I was over on the BundlePost blog the other day and saw this post titled ‘My Biggest Social Media Mistake So Far’ and it got me thinking about my extremely right-sided (or maybe it’s left) leaning towards vendor-agnostic content.

I have always been the one within any organization I have worked for or spoken to that said ‘we are talking about ourselves too much. We aren’t helping anymore, we are just selling and we are pushing it too hard.’ That blog made me think about this a little differently.

My current company is targeting marketing professionals, the ones that make decisions when it comes to advertising. Now this group has a slew of things I can speak to. I can write posts on how to run a webinar or what’s the best approach to take when it comes to building a lead nurturing plan or how you can extend a whitepaper into multiple formats of content and of course about mobile advertising.

Now if I develop content for all these things and publish it, do you think that anyone reading our blog will know what we actually do? I’m not so sure. In fact, I am questioning this heavily right now.

My goal is to help. Become a thought leader in the space. To be the ‘voice’, the ‘answer’, the one that people go to when they have a question or are facing a challenge. But at what cost?

Am I costing the company potential business by posting a blog about how to run a successful webinar program and not mentioning our business? What would be the effect of staying on a straight line and focusing solely on mobile advertising?

I was in a live #blogchat once and Christina ‘CK’ Kerley said something very smart. She said ‘my website tells people what I do, but my blog convinces them that I know how to do it.’ Take a look at her blog and it’s straight-up focused on mobile marketing. She is selling without selling.

When you read a post a say to yourself ‘hey, this person/company knows their stuff, I’m going to check them out and give them a call’, the blog is effective.

Hey, if your blogging goals are not to support sales and grow revenue, then keep writing whatever and whenever.

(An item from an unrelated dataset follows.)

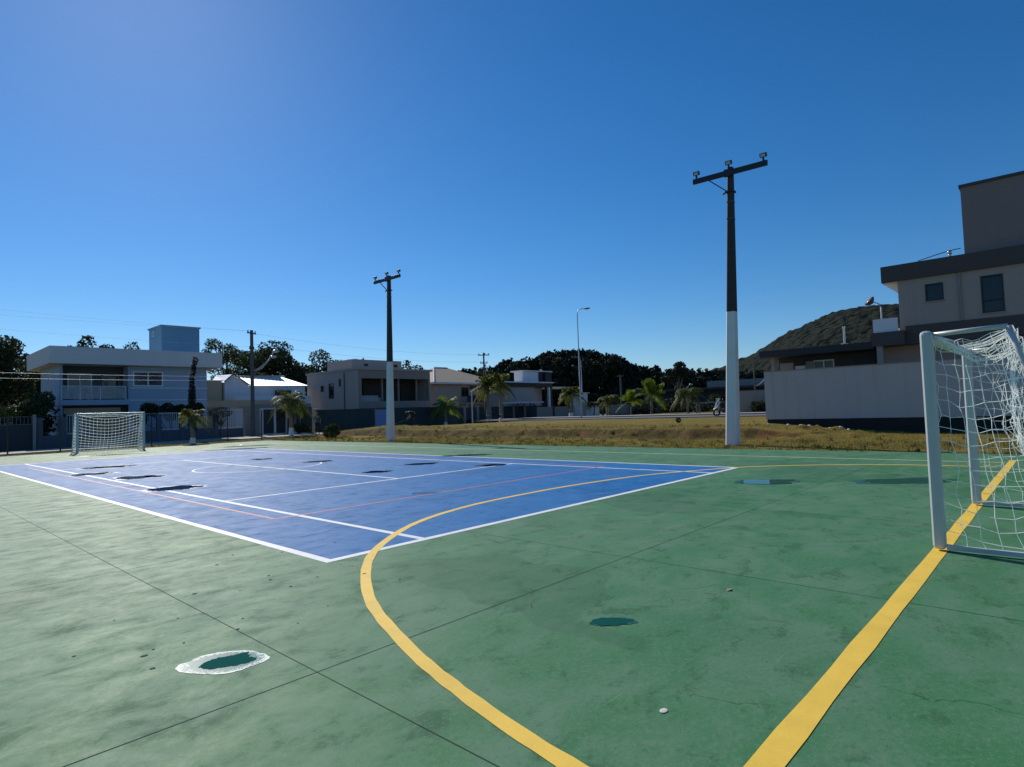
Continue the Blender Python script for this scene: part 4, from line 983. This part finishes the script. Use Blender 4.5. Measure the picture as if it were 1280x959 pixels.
shrub('dark hedge row behind the railings of the blue house',13.5,46.2,0,[(11.3+.55*k+q.uniform(-.2,.2),45.6+.12*k,1.9+q.uniform(-.2,.6),.55,.5,.5) for k in range(9)],4200,.11,'leaf_dark')
shrub('round clipped dark bush beside the person in teal',19.1,32.2,0,[(19.1,32.2,.42,.62,.62,.46),(19.15,32.1,.75,.4,.4,.22)],2400,.055,'leaf_dark')
shrub('low yellowish shrub at the foot of the double palm',22.4,43.4,0,[(22.6,43.4,.6,.6,.5,.4),(23.2,43.3,.5,.5,.5,.35)],900,.10,'leaf_mid')
shrub('sparse weed on the slope of the earth heap',21.0,27.4,.1,[(21,27.4,.42,.16,.16,.2),(21.1,27.3,.2,.14,.14,.14)],70,.05,'leaf_mid')
shrub('small dark stumpy weed on top of the grass bank',29.0,11.2,.4,[(29,11.2,.55,.16,.16,.16)],160,.05,'leaf_dark')
shrub('dark hedge at the foot of the pale grey garden wall',57.9,16.4,.4,[(57.8+.05*k,17.6-.7*k,1.0,.5,.6,.6) for k in range(5)],1800,.13,'leaf_dark')
shrub('dark bushes along the front of the long low house',71,31,.3,[(71+q.uniform(-1,1),19+k*1.5,q.uniform(.6,1.6),1.2,1.2,1.0) for k in range(15)],4200,.2,'leaf_dark')
# bare little tree by the railing
bt = thing('bare_tree','small nearly bare tree with an open fan of twigs in front of the white railing','tree',(13.7,37.6,0)); bt.location = (15.6,42.2,0); ROOTLOC[bt.name] = (15.6,42.2,0)
m = MB(); m.tube([(15.6,42.2,-.1),(15.62,42.2,1.0)],[.05,.04],6)
for k in range(16):
    a = q.uniform(0,2*math.pi); e = q.uniform(.35,1.0); m.tube([(15.62,42.2,1.0),(15.62+.4*e*math.cos(a),42.2+.4*e*math.sin(a),1.5),(15.62+.95*e*math.cos(a),42.2+.95*e*math.sin(a),q.uniform(1.9,2.5))],[.03,.02,.008],4)
m.build('trunk','bark',bt); V, F = leaves([(15.6,42.2,2.05,.85,.85,.4)],420,.07); fast_mesh('crown',V,F,'leaf_mid',bt,(15.6,42.2,0))
# cypress
cy = thing('cypress','very slim dark cypress in front of the blue house','tree',(14.55,44.95,0)); x, y = 14.55, 44.95
MB().tube([(x,y,0),(x+.05,y,3.5),(x+.25,y,6.3)],[.10,.06,.02],6).build('trunk','bark',cy)
V, F = leaves([(x,y,1.0+.42*k,.34*(1-.03*k)*(1 if k < 8 else .7),.34*(1-.03*k),.42) if k < 10 else (x+.1+.08*(k-10),y,5.35+.42*(k-10),.22,.22,.34) for k in range(13)],5200,.06); fast_mesh('crown',V,F,'cypress_leaf',cy,(x,y,0))

def make_palm(kind, seed, h, spread, nf, droop, mat='palm_leaf', white=False, label='', rise=.55, group='palms along the street'):
    q = random.Random(seed); t = thing('palm_tree', label, 'palm tree', (0,0,0), group)
    m = MB(); n = 9; pts = [(.06*math.sin(i*.7),.05*math.sin(i*.5+1),h*i/n-.1*(i == 0)) for i in range(n+1)]
    r0 = .12+.018*h
    m.tube(pts,[r0*(1.25 if i == 0 else 1)*(1-.35*i/n)*(1+.06*(i % 2)) for i in range(n+1)],8); tr = m.build('trunk','palm_bark',t,(0,0,0))
    if white: MB().tube([(0,0,-.02),pts[1],pts[2]],[r0*1.3,r0*1.12,r0*1.04],8,False).build('painted_base','white_trunk',tr,(0,0,0))
    top = Vector(pts[-1]); V = []; F = []
    for k in range(nf):
        a = 2*math.pi*k/nf*2.4+q.uniform(-.3,.3); el = q.uniform(-.25,1.15)*rise*1.6+(.1 if rise > .8 else 0)
        L_ = spread*q.uniform(.8,1.12); d = Vector((math.cos(a),math.sin(a),0)); pt = []; ns = 18
        for i in range(ns+1):
            s = i/ns; pt.append(top+d*(L_*s*math.cos(el)*(1-.12*s*s))+Vector((0,0,L_*(math.sin(el)*s-droop*s*s*(1.1-el*.35)))))
        side = Vector((-d.y,d.x,0))
        for i in range(ns):   # rachis
            w = .022*(1-i/ns)+.006; b = len(V); V += [pt[i]-side*w,pt[i]+side*w,pt[i+1]+side*w*.8,pt[i+1]-side*w*.8]; F.append((b,b+1,b+2,b+3))
        nl = 34
        for i in range(2, nl):
            s = i/nl; p = pt[min(ns-1,int(s*ns))].lerp(pt[min(ns,int(s*ns)+1)], s*ns-int(s*ns)); ax = (pt[min(ns,int(s*ns)+1)]-pt[int(s*ns)]).normalized()
            ll = spread*.27*math.sin(math.pi*(.12+.83*s))**.7
            for sg in (-1,1):
                dr = (side*sg*.8+ax*.55+Vector((0,0,q.uniform(-.55,.15)))).normalized(); e = p+dr*ll*q.uniform(.8,1.1)+Vector((0,0,-ll*.25)); mid = p+dr*ll*.55
                w = ax*.034*spread/2; b = len(V); V += [p-w,mid-w*.9,e,mid+w*.9]; F.append((b,b+1,b+2,b+3))
    fast_mesh('crown',np.array([tuple(v) for v in V]),np.array(F),mat,t)
    return t
PA = make_palm('a',1,1.75,1.25,26,.58,'palm_leaf',True,'short palm with a white-painted foot standing on the strip of grass near the far goal',.6); PA.location = (11.4,36.0,0)
PB = make_palm('b',2,2.95,1.95,28,.58,'palm_leaf',True,'taller palm of the pair in front of the shining metal roof',.6); PB.location = (20.6,40.9,0)
PC = copy_tree(PB,(23.4,45.6,0),1.3,.85,'shadier palm of the pair, leaning behind the taller one before the taupe house')
PD = make_palm('d',4,2.2,2.1,26,.55,'palm_fresh',True,'short bushy palm in front of the hip-roofed house, its trunk foot white',.55); PD.location = (37.6,41.5,0)
PE = make_palm('e',5,4.3,2.35,30,.58,'palm_leaf',True,'tallest palm, before the right slope of the tan roof',.7); PE.location = (46.2,41.9,.1)
PF = copy_tree(PE,(42.9,40.6,.1),2.1,.93,'tall palm standing close on the left of the tallest palm')
PG = copy_tree(PA,(57.2,40.2,.2),.7,1.75,'palm with a round drooping crown over the narrow white cabin'); 
PH = make_palm('h',8,2.2,1.9,28,.65,'palm_leaf',False,'round-headed palm in front of the grey utility pole and the dark wood',.5); PH.location = (60.2,36.6,.3)
PI = copy_tree(PH,(57.2,36.8,.3),2.,.72,'smaller yellowish palm left of the round-headed one')
PJ = make_palm('j',10,2.5,2.8,22,.42,'palm_fresh',False,'fresh green palm with upright fronds in front of the dark wood',1.0); PJ.location = (64.2,33.0,.3)
PK = copy_tree(PJ,(63.6,35.6,.3),2.4,.72,'low palm just left of the fresh upright one')
PL = copy_tree(PH,(52.6,22.3,.4),.9,1.02,'grey-green palm left of the motorcycle and the white pole')

# wood beyond the far houses (reads as one mass)
prof = [(104,113,12),(110,107,12.4),(114,102.5,14),(118,98.5,14.6),(121.5,94.6,16.2),(124.5,91,16.2),(128,87.6,16.2),(131,84.5,14.6),(133,82.3,13.8),(136,79.5,12),(137.5,77.7,11.2),(141.7,73.1,10.4),(144.6,70,10.8),(148.9,65.3,9.6),(151.8,62.2,9.4),(156,57,9.2),(162,50,8.6),(168,43,8.2),(174,36,8)]
bl = []
for i in range(len(prof)-1):
    for k in range(22):
        s = q.random(); x = prof[i][0]+(prof[i+1][0]-prof[i][0])*s; y = prof[i][1]+(prof[i+1][1]-prof[i][1])*s; h = prof[i][2]+(prof[i+1][2]-prof[i][2])*s
        dp = q.uniform(-14,6) if k > 2 else q.uniform(-3,3); zt = h-(q.uniform(1.2,2.2) if k < 3 else q.uniform(2.5,h))
        bl.append((x+dp*.74,y+dp*.68,max(1,zt),q.uniform(2.0,3.2),q.uniform(2.0,3.2),q.uniform(1.6,2.6)))
for i in range(120):     # pointed tops along the skyline
    k = q.randrange(len(prof)-1); s_ = q.random(); bl.append((prof[k][0]+(prof[k+1][0]-prof[k][0])*s_, prof[k][1]+(prof[k+1][1]-prof[k][1])*s_, prof[k][2]+(prof[k+1][2]-prof[k][2])*s_+q.uniform(-.6,.3), .5, .5, q.uniform(.7,1.3)))
V, F = leaves(bl, 150000, .5, .6, .7); struct(fast_mesh('woods', V, F, 'leaf_far'), 'stuff')
bl = []
for k in range(110):   # low wood filling the gap on the left behind the houses
    x = q.uniform(-6,44); bl.append((x,96+q.uniform(-4,8)-.25*x,q.uniform(1,5.5),q.uniform(2,3.4),q.uniform(2,3),q.uniform(1.4,2.4)))
V, F = leaves(bl, 46000, .42, .6, .7); struct(fast_mesh('woods', V, F, 'leaf_far'), 'stuff')

# hill
HP = [(-.32,8),(-.15,14),(-.02,26),(.02,30),(.065,39),(.107,53),(.148,62),(.185,66.5),(.23,68.5),(.40,66),(.60,74),(.8,80),(1.1,80),(1.4,50)]
def hprof(a):
    xs_ = [p[0] for p in HP]; return float(np.interp(a, xs_, [p[1] for p in HP]))
# angle 0 = direction of the left foot of the hill, growing to the right
base_ang = math.atan2(211+5.5, 477+3.1); V = []; na, nr_ = 620, 92
for j in range(nr_):
    for i in range(na):
        a = -.32+1.75*i/(na-1); rr = 300+j*5.5; s = (rr-300)/220
        prof_h = hprof(a)*math.sin(min(1,s)*math.pi/2)**1.1 if s < 1 else hprof(a)*(1-.12*(s-1))
        dx, dy = math.cos(base_ang-a), math.sin(base_ang-a); x, y = -3.1+dx*rr, -5.5+dy*rr
        h = prof_h+prof_h*.06*mnoise.noise(Vector((x*.02,y*.02,1)))+min(1,prof_h/8)*(1.8*mnoise.noise(Vector((x*.05,y*.05,5)))+2.2*abs(mnoise.noise(Vector((x*.11,y*.11,9))))+1.3*mnoise.noise(Vector((x*.3,y*.3,2))))
        V.append((x,y,h*1.0-1))
F = [(j*na+i+1,j*na+i,(j+1)*na+i,(j+1)*na+i+1) for j in range(nr_-1) for i in range(na-1)]
struct(fast_mesh('hill', np.array(V), np.array(F), 'hill'))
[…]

But if you are using it as a sales tool, then use Robert Caruso’s post as your cautionary tale.

The second you digress and start writing to write without having a clear point of view, a clear mission, your message gets muddy and your audience doesn’t know what you do or that you even do anything for that matter.

When it comes to content, help your audience but don’t digress too much from who you are and what you offer.